* Begin *
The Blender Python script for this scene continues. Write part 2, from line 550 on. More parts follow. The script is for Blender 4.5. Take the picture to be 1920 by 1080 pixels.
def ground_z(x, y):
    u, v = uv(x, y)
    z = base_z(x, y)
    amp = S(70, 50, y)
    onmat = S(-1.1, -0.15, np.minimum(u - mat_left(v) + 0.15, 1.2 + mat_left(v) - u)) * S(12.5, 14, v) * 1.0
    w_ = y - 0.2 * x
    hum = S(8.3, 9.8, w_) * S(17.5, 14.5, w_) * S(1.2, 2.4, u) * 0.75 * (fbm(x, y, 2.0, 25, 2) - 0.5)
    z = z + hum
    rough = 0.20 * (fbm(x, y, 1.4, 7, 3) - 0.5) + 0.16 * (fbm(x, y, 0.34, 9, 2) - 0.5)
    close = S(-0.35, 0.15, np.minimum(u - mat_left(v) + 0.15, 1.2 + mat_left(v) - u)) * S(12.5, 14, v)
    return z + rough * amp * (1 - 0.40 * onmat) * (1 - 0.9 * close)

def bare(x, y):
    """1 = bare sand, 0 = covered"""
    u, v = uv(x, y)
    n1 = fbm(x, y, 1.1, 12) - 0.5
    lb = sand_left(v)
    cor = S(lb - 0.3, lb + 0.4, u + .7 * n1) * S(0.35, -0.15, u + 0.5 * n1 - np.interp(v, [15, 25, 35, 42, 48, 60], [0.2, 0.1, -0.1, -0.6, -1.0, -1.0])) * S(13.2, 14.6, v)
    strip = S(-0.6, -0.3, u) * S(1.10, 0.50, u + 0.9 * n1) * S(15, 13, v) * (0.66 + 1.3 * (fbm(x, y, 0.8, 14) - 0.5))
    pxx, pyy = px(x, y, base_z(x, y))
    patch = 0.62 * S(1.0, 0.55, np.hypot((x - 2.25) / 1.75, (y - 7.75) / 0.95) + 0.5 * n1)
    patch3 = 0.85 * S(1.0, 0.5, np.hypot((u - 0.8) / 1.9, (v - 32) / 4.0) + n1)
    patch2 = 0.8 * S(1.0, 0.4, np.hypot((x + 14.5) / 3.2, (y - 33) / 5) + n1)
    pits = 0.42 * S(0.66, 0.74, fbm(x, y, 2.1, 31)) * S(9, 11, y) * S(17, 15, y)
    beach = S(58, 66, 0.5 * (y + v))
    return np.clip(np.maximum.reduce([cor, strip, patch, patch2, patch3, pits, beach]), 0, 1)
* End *
What to produce »
Give an exact copy of all the data shown above.

Task answer »
The Blender Python script for this scene continues. Write part 2, from line 550 on. More parts follow. The script is for Blender 4.5. Take the picture to be 1920 by 1080 pixels.
def ground_z(x, y):
    u, v = uv(x, y)
    z = base_z(x, y)
    amp = S(70, 50, y)
    onmat = S(-1.1, -0.15, np.minimum(u - mat_left(v) + 0.15, 1.2 + mat_left(v) - u)) * S(12.5, 14, v) * 1.0
    w_ = y - 0.2 * x
    hum = S(8.3, 9.8, w_) * S(17.5, 14.5, w_) * S(1.2, 2.4, u) * 0.75 * (fbm(x, y, 2.0, 25, 2) - 0.5)
    z = z + hum
    rough = 0.20 * (fbm(x, y, 1.4, 7, 3) - 0.5) + 0.16 * (fbm(x, y, 0.34, 9, 2) - 0.5)
    close = S(-0.35, 0.15, np.minimum(u - mat_left(v) + 0.15, 1.2 + mat_left(v) - u)) * S(12.5, 14, v)
    return z + rough * amp * (1 - 0.40 * onmat) * (1 - 0.9 * close)

def bare(x, y):
    """1 = bare sand, 0 = covered"""
    u, v = uv(x, y)
    n1 = fbm(x, y, 1.1, 12) - 0.5
    lb = sand_left(v)
    cor = S(lb - 0.3, lb + 0.4, u + .7 * n1) * S(0.35, -0.15, u + 0.5 * n1 - np.interp(v, [15, 25, 35, 42, 48, 60], [0.2, 0.1, -0.1, -0.6, -1.0, -1.0])) * S(13.2, 14.6, v)
    strip = S(-0.6, -0.3, u) * S(1.10, 0.50, u + 0.9 * n1) * S(15, 13, v) * (0.66 + 1.3 * (fbm(x, y, 0.8, 14) - 0.5))
    pxx, pyy = px(x, y, base_z(x, y))
    patch = 0.62 * S(1.0, 0.55, np.hypot((x - 2.25) / 1.75, (y - 7.75) / 0.95) + 0.5 * n1)
    patch3 = 0.85 * S(1.0, 0.5, np.hypot((u - 0.8) / 1.9, (v - 32) / 4.0) + n1)
    patch2 = 0.8 * S(1.0, 0.4, np.hypot((x + 14.5) / 3.2, (y - 33) / 5) + n1)
    pits = 0.42 * S(0.66, 0.74, fbm(x, y, 2.1, 31)) * S(9, 11, y) * S(17, 15, y)
    beach = S(58, 66, 0.5 * (y + v))
    return np.clip(np.maximum.reduce([cor, strip, patch, patch2, patch3, pits, beach]), 0, 1)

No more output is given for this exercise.